Trevor Greensmith: Coming from IndyCar to F1 kind of like drinking from a fire hose. It's very, very different on many levels there's a ton to learn for sure, but luckily the same laws of physics still apply everywhere.

Q: What are the principal areas you manage as a performance engineer?

Trevor Greensmith: Well, obviously, car performance. But that's through car setup so both mechanical and aerodynamic car setup. I work with the race engineer, controls engineer, driver, and various departments to try and home in on a setup that extracts the most possible performance from the car for a given track. Obviously while also taking care of tires and staying reliable and legal.

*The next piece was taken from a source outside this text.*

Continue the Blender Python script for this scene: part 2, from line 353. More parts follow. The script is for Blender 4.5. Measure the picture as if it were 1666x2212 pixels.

Q: What does your day look like at the track?

Trevor Greensmith: After we arrive at the track typically, for example, on a Friday, we'll have a meeting to discuss objectives and plans for the day, and then throughout free practices one and two we'll test various items and changes on the car to try and help us determine our best setup and compromises for qualifying and in the race. We'll come together after those sessions with the trackside and factory groups and try and bring all of our ideas and analysis together and get the optimal setup on the car during a race.

Q: How much can you change in setup to maximize performance in real time?

Trevor Greensmith: Not a lot. We're in parc ferme at the start of qualifying so we can't make mechanical changes to the car. The only things we can change during the race are front wing angle and some limited control systems and power unit settings.

Q: Which racetrack has the best team garages and paddock area?

Trevor Greensmith: I would say either Bahrain or Miami for the paddock and garages and probably Spa and Monaco for the views.

Q: What's the most stressful weekend you've had yet?

Trevor Greensmith: I would say probably my first weekend doing this job.

Q: How long is your lunch hour?

Trevor Greensmith: One hour at the factory and usually zero hours at the track

Q:  What are some good ways for engineering students to enter the motorsport world?

Trevor Greensmith: It's hard. Experience is key. Getting your foot in the door is hard and just trying to find any opportunity to get in on the engineering side with either a supplier, a manufacturer, with a small team in a junior formula, just wherever you can get in and get experience.

Q: How many days are you out traveling during the season?

Trevor Greensmith: I think it's probably around 150 days a year of travel. When the races are not back-to-back then there's usually some time off in between.